Non-Marxists like Barry Buzan have adapted the core-and-periphery concept to “structural realism.” One component of this application is the notion that while multipolarity is emerging among the capitalist great powers, the ideological harmony within the core has lessened the importance of military power among states within the core, but not between the core and the periphery.
The pivotal-state concept is geographical in that it argues that certain states are important to the stability of entire regions. It is, however, nongeopolitical in that it does not explicitly describe a hierarchy among those regions.
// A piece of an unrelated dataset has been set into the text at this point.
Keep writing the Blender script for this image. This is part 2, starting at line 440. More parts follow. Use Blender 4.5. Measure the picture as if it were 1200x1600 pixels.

Geo-economics purports to place international politics on an economic basis. In the words of Edward Luttwak, “Everyone, it appears, now agrees that the methods of commerce are displacing military methods—with disposable capital in lieu of firepower, civilian innovation in lieu of military-technical advancement, and market penetration in lieu of garrisons and bases. States, as spatial entities structured to jealously delimit their own territories, will not disappear but reorient themselves toward geo-economics in order to compensate for their decaying geopolitical roles.” In geo-economic state rivalry, the “logic of conflict” will be expressed in the “grammar of commerce.”
Adherents of geopolitics argue that to be of any use to the statesman and strategist, these various descriptions of the future must be placed within a geopolitical context. Real international relations occur in real geographical space. The relative importance of a given geographical space may be modified by technology or the infusion of capital, but geographical space cannot be ignored, as several of these approaches do.